:: Problem description ::
Return each line of the listing below, unchanged, and omit the images.

## START Dataset content

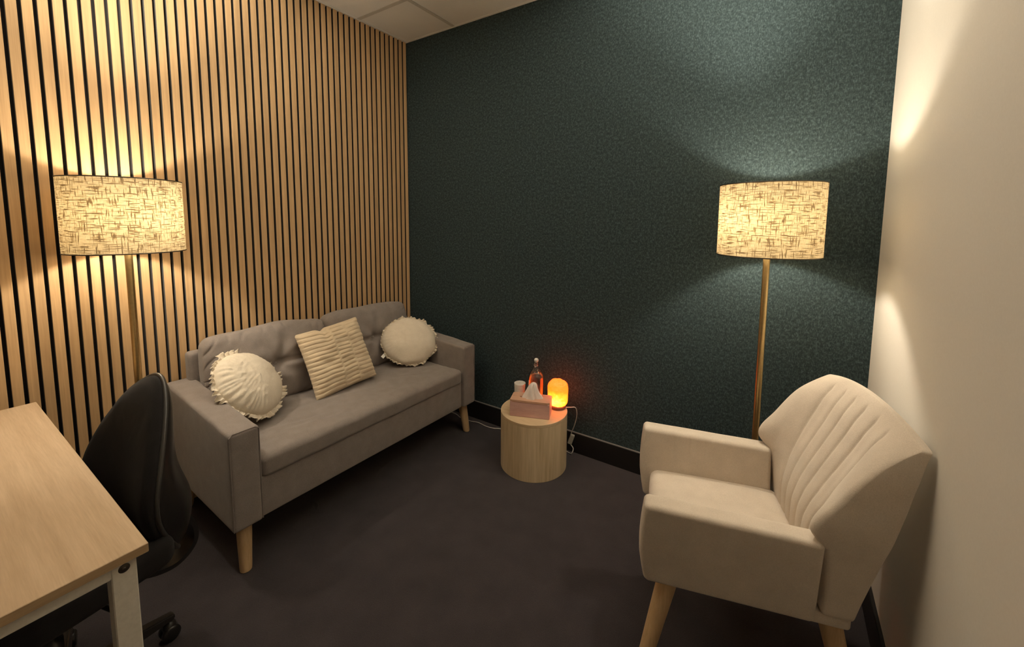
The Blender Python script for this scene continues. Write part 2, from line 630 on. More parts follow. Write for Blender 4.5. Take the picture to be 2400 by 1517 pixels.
def seat_fn(p):
    x = p.x + 0.345
    y, t = p.y, (p.z + 0.055) / 0.11
    z = 0.352 + t * 0.092
    if t > 0.5:
        ex = 1 - abs(p.x / 0.335) ** 6
        ey = 1 - abs(p.y / (HL - AT)) ** 8
        z += (t - 0.5) * 2 * (0.012 * max(0, ex) * max(0, ey) + 0.0045 * fbm(x, y, 0, 7, 1) + 0.004 * fbm(x, y * 0.6, 0, 20, 4))
        # stretched folds running from the front edge
        for (fx, fy, dx, dy, ln, am) in ((0.50, -0.36, 0.35, 1, 0.09, 0.0055), (0.57, -0.28, 0.3, 1, 0.10, 0.005), (0.42, -0.02, 1, 0.5, 0.10, 0.004),
                                         (0.36, 0.15, 1, -0.4, 0.09, 0.004), (0.5, 0.32, 0.6, 1, 0.08, 0.003), (0.30, -0.18, 0.8, 0.8, 0.08, 0.004)):
            L_ = math.hypot(dx, dy)
            ux, uy = dx / L_, dy / L_
            s = (x - fx) * ux + (y - fy) * uy
            d = -(x - fx) * uy + (y - fy) * ux
            if abs(s) < ln * 1.6:
                z -= am * math.exp(-(d / 0.008) ** 2) * max(0, 1 - (s / (ln * 1.6)) ** 2) * (t - 0.5) * 2
    f = sstep(0.2, 0.33, p.x)
    xo = x + f * (0.003 + 0.0035 * fbm(0, y, z, 10, 8) - 0.002 * (1 - t))
    return Vector((xo, y, z))


soft_box('seat_cushion', (0.338, HL - AT - 0.004, 0.055), 0.028, (60, 130, 4), seat_fn, M['sofa'], sofa, 5)

soft_box('back_frame', (0.030, HL - AT + 0.03, 0.21), 0.018, (4, 30, 14),
         lambda p: Vector((p.x + 0.032 - 0.0 * p.z, p.y, p.z + 0.555)), M['sofa'], sofa, 4)

# two tufted back cushions leaning on the frame
for side, (yc, hw) in (('l', (-0.300, 0.300)), ('r', (0.306, 0.298))):
    def cush(p, yc=yc, hw=hw, side=side):
        u, vv = p.y / hw, p.z / 0.195
        ph = 3.1 if side == 'l' else 7.7
        puff = (1 - abs(u) ** 3.2) * (1 - abs(vv) ** 3.0)
        d = p.x
        if p.x > 0:
            d = p.x * (0.62 + 0.55 * max(0, puff)) if True else p.x
            # tuft: dimple at the button and a horizontal pull line
            rr = math.hypot(u * hw, vv * 0.195)
            d -= 0.030 * math.exp(-(rr / 0.035) ** 2)
            d -= 0.014 * math.exp(-(p.z / 0.012) ** 2) * (1 - 0.5 * abs(u))
            an = math.atan2(p.z, p.y)
            d += 0.005 * sin(an * 7 + ph) * math.exp(-((rr - 0.11) / 0.07) ** 2)
            d += 0.006 * fbm(p.y, p.z, 0, 9, ph) + 0.0035 * fbm(p.y, p.z, 0, 24, ph)
            edge = sstep(0.72, 1.0, max(abs(u), abs(vv)))
            cr = abs(sin((p.y * 1.0 - p.z * 0.8) * 46 + 3 * fbm(p.y, p.z, 0, 8, ph)))
            d -= 0.010 * edge * (1 - cr) ** 2 * (1.0 if side == 'l' else 0.5)
        z = p.z + 0.012 * fbm(p.y, 0.3, 0, 6, ph) * (1 if p.z > 0 else 0.2)
        if p.z > 0:
            z += 0.008 * (1 - u * u) - 0.012 * abs(u) ** 6
        yy = p.y * (1 + 0.03 * (1 - abs(vv) ** 2) - 0.02 * abs(vv) ** 4)
        # lean: bottom forward
        lean = 0.17
        X = 0.138 + d * cos(lean) - z * sin(lean)
        Z = 0.640 + d * sin(lean) * 0.6 + z * cos(lean)
        return Vector((X, yc + yy, Z))

    cu = soft_box('back_cushion', (0.068, hw, 0.195), 0.035, (3, 90, 62), cush, M['sofa'], sofa, 5)
    p = cush(Vector((0.068, 0, 0)))
    bt = lathe('button', [(0.0005, 0.004), (0.006, 0.0038), (0.010, 0.0015), (0.0105, -0.002), (0.006, -0.005)], M['sofa'], cu, 20)
    bt.location = p + Vector((0.001, 0, 0))
    bt.rotation_euler = (0, rad(80), 0)

for sx, sy in ((1, -1), (1, 1), (-1, -1), (-1, 1)):
    x0 = 0.628 if sx > 0 else 0.055
    y0 = sy * (HL - 0.058)
    leg('leg', (x0, y0, 0.195), (x0 + 0.028 * sx, y0 + sy * 0.012, 0.0), 0.029, 0.022, M['leg_wood'], sofa)


# ------------------------------------------------------------------ scatter pillows
def frame(o, center, normal, upv, roll=0.0):
    nrm = Vector(normal).normalized()
    upv = Vector(upv)
    y = (upv - nrm * upv.dot(nrm)).normalized()
    x = y.cross(nrm)
    R = Matrix((x, y, nrm)).transposed() @ Matrix.Rotation(roll, 3, 'Z')
    o.matrix_world = Matrix.Translation(center) @ R.to_4x4()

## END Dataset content

:: Response to this task ::
The Blender Python script for this scene continues. Write part 2, from line 630 on. More parts follow. Write for Blender 4.5. Take the picture to be 2400 by 1517 pixels.
def seat_fn(p):
    x = p.x + 0.345
    y, t = p.y, (p.z + 0.055) / 0.11
    z = 0.352 + t * 0.092
    if t > 0.5:
        ex = 1 - abs(p.x / 0.335) ** 6
        ey = 1 - abs(p.y / (HL - AT)) ** 8
        z += (t - 0.5) * 2 * (0.012 * max(0, ex) * max(0, ey) + 0.0045 * fbm(x, y, 0, 7, 1) + 0.004 * fbm(x, y * 0.6, 0, 20, 4))
        # stretched folds running from the front edge
        for (fx, fy, dx, dy, ln, am) in ((0.50, -0.36, 0.35, 1, 0.09, 0.0055), (0.57, -0.28, 0.3, 1, 0.10, 0.005), (0.42, -0.02, 1, 0.5, 0.10, 0.004),
                                         (0.36, 0.15, 1, -0.4, 0.09, 0.004), (0.5, 0.32, 0.6, 1, 0.08, 0.003), (0.30, -0.18, 0.8, 0.8, 0.08, 0.004)):
            L_ = math.hypot(dx, dy)
            ux, uy = dx / L_, dy / L_
            s = (x - fx) * ux + (y - fy) * uy
            d = -(x - fx) * uy + (y - fy) * ux
            if abs(s) < ln * 1.6:
                z -= am * math.exp(-(d / 0.008) ** 2) * max(0, 1 - (s / (ln * 1.6)) ** 2) * (t - 0.5) * 2
    f = sstep(0.2, 0.33, p.x)
    xo = x + f * (0.003 + 0.0035 * fbm(0, y, z, 10, 8) - 0.002 * (1 - t))
    return Vector((xo, y, z))


soft_box('seat_cushion', (0.338, HL - AT - 0.004, 0.055), 0.028, (60, 130, 4), seat_fn, M['sofa'], sofa, 5)

soft_box('back_frame', (0.030, HL - AT + 0.03, 0.21), 0.018, (4, 30, 14),
         lambda p: Vector((p.x + 0.032 - 0.0 * p.z, p.y, p.z + 0.555)), M['sofa'], sofa, 4)

# two tufted back cushions leaning on the frame
for side, (yc, hw) in (('l', (-0.300, 0.300)), ('r', (0.306, 0.298))):
    def cush(p, yc=yc, hw=hw, side=side):
        u, vv = p.y / hw, p.z / 0.195
        ph = 3.1 if side == 'l' else 7.7
        puff = (1 - abs(u) ** 3.2) * (1 - abs(vv) ** 3.0)
        d = p.x
        if p.x > 0:
            d = p.x * (0.62 + 0.55 * max(0, puff)) if True else p.x
            # tuft: dimple at the button and a horizontal pull line
            rr = math.hypot(u * hw, vv * 0.195)
            d -= 0.030 * math.exp(-(rr / 0.035) ** 2)
            d -= 0.014 * math.exp(-(p.z / 0.012) ** 2) * (1 - 0.5 * abs(u))
            an = math.atan2(p.z, p.y)
            d += 0.005 * sin(an * 7 + ph) * math.exp(-((rr - 0.11) / 0.07) ** 2)
            d += 0.006 * fbm(p.y, p.z, 0, 9, ph) + 0.0035 * fbm(p.y, p.z, 0, 24, ph)
            edge = sstep(0.72, 1.0, max(abs(u), abs(vv)))
            cr = abs(sin((p.y * 1.0 - p.z * 0.8) * 46 + 3 * fbm(p.y, p.z, 0, 8, ph)))
            d -= 0.010 * edge * (1 - cr) ** 2 * (1.0 if side == 'l' else 0.5)
        z = p.z + 0.012 * fbm(p.y, 0.3, 0, 6, ph) * (1 if p.z > 0 else 0.2)
        if p.z > 0:
            z += 0.008 * (1 - u * u) - 0.012 * abs(u) ** 6
        yy = p.y * (1 + 0.03 * (1 - abs(vv) ** 2) - 0.02 * abs(vv) ** 4)
        # lean: bottom forward
        lean = 0.17
        X = 0.138 + d * cos(lean) - z * sin(lean)
        Z = 0.640 + d * sin(lean) * 0.6 + z * cos(lean)
        return Vector((X, yc + yy, Z))

    cu = soft_box('back_cushion', (0.068, hw, 0.195), 0.035, (3, 90, 62), cush, M['sofa'], sofa, 5)
    p = cush(Vector((0.068, 0, 0)))
    bt = lathe('button', [(0.0005, 0.004), (0.006, 0.0038), (0.010, 0.0015), (0.0105, -0.002), (0.006, -0.005)], M['sofa'], cu, 20)
    bt.location = p + Vector((0.001, 0, 0))
    bt.rotation_euler = (0, rad(80), 0)

for sx, sy in ((1, -1), (1, 1), (-1, -1), (-1, 1)):
    x0 = 0.628 if sx > 0 else 0.055
    y0 = sy * (HL - 0.058)
    leg('leg', (x0, y0, 0.195), (x0 + 0.028 * sx, y0 + sy * 0.012, 0.0), 0.029, 0.022, M['leg_wood'], sofa)


# ------------------------------------------------------------------ scatter pillows
def frame(o, center, normal, upv, roll=0.0):
    nrm = Vector(normal).normalized()
    upv = Vector(upv)
    y = (upv - nrm * upv.dot(nrm)).normalized()
    x = y.cross(nrm)
    R = Matrix((x, y, nrm)).transposed() @ Matrix.Rotation(roll, 3, 'Z')
    o.matrix_world = Matrix.Translation(center) @ R.to_4x4()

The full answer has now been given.